Task data
[start]
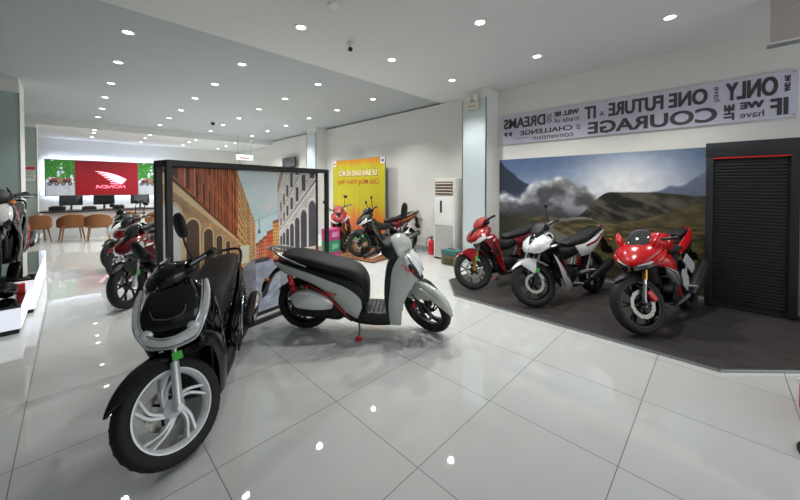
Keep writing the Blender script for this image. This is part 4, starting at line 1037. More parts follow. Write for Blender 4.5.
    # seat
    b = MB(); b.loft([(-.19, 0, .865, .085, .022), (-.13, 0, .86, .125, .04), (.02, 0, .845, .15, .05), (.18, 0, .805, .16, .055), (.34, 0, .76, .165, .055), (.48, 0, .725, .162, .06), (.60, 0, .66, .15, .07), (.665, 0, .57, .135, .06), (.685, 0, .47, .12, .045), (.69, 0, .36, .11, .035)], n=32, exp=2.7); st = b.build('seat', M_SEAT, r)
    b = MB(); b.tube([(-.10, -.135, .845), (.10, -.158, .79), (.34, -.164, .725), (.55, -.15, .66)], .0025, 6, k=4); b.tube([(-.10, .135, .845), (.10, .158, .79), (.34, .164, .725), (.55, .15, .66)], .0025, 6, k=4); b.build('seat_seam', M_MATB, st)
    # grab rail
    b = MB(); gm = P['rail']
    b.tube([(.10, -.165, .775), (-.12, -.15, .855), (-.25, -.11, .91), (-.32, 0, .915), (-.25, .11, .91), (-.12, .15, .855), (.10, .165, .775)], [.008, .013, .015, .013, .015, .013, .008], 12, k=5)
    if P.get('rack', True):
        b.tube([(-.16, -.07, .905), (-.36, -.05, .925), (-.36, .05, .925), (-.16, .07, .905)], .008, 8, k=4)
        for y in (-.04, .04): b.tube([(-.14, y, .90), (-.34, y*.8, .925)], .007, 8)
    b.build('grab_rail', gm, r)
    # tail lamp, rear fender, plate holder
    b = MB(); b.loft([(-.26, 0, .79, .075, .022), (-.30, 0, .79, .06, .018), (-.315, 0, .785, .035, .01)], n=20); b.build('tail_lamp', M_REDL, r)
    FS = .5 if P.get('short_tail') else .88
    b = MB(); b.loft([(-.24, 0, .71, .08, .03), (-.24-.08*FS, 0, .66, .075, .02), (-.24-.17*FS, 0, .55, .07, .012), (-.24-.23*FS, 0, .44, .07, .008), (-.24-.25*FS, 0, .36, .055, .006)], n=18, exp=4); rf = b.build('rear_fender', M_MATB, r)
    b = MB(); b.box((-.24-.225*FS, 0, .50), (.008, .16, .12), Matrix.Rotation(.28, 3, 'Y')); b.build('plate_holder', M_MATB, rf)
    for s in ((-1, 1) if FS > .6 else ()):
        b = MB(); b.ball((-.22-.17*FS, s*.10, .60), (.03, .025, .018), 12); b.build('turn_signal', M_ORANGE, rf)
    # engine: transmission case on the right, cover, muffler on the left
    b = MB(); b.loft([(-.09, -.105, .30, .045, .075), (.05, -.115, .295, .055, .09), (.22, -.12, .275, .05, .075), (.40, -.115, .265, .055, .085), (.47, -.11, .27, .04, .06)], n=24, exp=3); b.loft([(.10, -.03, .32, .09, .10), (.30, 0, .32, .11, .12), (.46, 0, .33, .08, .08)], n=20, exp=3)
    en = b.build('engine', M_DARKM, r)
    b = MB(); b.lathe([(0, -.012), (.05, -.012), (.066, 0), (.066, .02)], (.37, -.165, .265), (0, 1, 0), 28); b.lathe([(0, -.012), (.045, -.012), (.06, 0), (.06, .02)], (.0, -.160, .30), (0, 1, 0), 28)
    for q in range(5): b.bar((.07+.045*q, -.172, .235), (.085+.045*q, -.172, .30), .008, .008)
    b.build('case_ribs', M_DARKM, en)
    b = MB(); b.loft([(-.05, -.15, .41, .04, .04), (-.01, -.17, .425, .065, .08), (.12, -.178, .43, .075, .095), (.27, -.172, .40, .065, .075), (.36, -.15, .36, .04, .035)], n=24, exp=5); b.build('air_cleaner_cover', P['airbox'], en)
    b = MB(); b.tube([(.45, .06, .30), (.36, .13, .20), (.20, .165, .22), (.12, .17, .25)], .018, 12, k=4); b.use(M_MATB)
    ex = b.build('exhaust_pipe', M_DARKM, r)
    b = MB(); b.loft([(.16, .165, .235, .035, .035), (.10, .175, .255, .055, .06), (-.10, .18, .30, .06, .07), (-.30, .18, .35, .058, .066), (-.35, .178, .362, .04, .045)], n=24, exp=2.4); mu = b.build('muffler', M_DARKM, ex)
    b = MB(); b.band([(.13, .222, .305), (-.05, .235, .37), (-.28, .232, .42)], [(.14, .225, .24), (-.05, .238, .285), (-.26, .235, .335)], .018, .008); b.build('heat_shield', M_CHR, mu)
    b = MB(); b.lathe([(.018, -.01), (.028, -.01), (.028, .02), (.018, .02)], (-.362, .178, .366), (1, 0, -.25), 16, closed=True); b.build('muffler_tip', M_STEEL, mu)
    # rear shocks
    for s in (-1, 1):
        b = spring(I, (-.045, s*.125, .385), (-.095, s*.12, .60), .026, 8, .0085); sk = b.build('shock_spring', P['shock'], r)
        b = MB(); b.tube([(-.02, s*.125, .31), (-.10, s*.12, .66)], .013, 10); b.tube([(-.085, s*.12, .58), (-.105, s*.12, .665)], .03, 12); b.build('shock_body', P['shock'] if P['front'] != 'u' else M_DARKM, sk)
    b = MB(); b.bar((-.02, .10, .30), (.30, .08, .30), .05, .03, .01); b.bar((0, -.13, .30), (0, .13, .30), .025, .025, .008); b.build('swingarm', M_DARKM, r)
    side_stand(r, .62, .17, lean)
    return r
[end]
[start]
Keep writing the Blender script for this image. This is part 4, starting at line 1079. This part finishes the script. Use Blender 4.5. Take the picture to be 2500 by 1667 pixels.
[end]
[start]
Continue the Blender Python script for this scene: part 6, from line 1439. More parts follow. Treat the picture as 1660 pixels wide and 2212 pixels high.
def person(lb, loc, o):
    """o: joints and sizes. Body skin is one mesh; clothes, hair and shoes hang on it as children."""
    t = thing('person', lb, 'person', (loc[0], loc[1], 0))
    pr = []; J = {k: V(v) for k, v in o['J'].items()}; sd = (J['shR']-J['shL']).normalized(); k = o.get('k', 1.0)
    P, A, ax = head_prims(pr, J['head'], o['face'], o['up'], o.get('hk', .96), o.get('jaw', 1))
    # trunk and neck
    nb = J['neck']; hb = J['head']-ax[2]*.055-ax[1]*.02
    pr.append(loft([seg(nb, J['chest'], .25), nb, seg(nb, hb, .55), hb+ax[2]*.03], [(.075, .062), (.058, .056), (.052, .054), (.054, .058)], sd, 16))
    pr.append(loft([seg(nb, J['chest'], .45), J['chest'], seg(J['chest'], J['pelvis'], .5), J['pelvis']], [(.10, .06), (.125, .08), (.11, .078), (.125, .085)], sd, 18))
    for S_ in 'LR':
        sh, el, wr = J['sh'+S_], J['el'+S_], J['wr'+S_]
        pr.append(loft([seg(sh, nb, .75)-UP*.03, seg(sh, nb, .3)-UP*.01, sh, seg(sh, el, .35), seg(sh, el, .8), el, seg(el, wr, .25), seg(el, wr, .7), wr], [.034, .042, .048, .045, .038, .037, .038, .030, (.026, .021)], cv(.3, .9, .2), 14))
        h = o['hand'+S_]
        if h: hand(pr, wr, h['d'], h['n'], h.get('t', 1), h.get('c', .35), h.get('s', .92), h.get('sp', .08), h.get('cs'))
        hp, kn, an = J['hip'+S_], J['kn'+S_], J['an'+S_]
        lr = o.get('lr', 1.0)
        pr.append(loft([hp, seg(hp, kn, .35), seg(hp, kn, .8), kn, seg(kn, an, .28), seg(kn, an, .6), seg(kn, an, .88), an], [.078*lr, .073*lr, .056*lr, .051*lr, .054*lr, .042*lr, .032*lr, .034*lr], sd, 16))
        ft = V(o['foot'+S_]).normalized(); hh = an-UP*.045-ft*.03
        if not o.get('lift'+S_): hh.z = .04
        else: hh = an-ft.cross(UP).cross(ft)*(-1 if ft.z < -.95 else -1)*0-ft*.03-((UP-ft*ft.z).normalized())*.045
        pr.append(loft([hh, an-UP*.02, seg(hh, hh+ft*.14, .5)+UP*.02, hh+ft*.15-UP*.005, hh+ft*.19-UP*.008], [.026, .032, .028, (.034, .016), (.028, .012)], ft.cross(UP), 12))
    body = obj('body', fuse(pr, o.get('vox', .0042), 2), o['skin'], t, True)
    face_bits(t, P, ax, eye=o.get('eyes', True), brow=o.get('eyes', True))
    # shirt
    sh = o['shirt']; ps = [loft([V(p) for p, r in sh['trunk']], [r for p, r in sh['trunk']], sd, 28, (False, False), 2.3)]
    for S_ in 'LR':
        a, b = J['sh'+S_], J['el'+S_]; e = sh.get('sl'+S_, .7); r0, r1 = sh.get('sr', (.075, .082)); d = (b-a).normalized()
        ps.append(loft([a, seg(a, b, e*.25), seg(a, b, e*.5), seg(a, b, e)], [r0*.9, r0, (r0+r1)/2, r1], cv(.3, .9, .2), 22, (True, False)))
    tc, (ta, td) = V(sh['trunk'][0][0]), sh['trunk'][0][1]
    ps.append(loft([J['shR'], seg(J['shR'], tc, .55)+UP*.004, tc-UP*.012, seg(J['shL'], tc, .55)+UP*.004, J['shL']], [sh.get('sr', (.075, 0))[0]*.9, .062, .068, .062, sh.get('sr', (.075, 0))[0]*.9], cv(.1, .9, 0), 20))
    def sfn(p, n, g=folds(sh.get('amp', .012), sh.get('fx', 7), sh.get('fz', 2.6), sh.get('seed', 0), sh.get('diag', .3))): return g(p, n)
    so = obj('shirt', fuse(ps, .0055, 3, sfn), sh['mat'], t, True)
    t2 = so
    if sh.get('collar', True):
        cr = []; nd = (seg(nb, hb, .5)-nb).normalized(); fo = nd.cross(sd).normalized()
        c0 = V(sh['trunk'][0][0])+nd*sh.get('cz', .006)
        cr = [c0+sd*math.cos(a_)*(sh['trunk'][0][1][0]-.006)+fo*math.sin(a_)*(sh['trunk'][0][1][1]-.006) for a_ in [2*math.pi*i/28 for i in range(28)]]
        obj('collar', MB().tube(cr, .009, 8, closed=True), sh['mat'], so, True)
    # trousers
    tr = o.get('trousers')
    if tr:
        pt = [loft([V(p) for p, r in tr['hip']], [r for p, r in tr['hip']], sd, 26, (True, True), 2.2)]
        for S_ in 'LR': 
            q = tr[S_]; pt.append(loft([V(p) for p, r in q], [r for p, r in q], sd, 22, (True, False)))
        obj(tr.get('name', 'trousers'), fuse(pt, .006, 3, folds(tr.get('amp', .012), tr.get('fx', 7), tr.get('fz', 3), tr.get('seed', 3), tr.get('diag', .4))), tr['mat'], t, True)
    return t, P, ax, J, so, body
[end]
What is required
Only lines that contain the word "this" are wanted; copy each of them.

The solution
Keep writing the Blender script for this image. This is part 4, starting at line 1037. More parts follow. Write for Blender 4.5.
Keep writing the Blender script for this image. This is part 4, starting at line 1079. This part finishes the script. Use Blender 4.5. Take the picture to be 2500 by 1667 pixels.
Continue the Blender Python script for this scene: part 6, from line 1439. More parts follow. Treat the picture as 1660 pixels wide and 2212 pixels high.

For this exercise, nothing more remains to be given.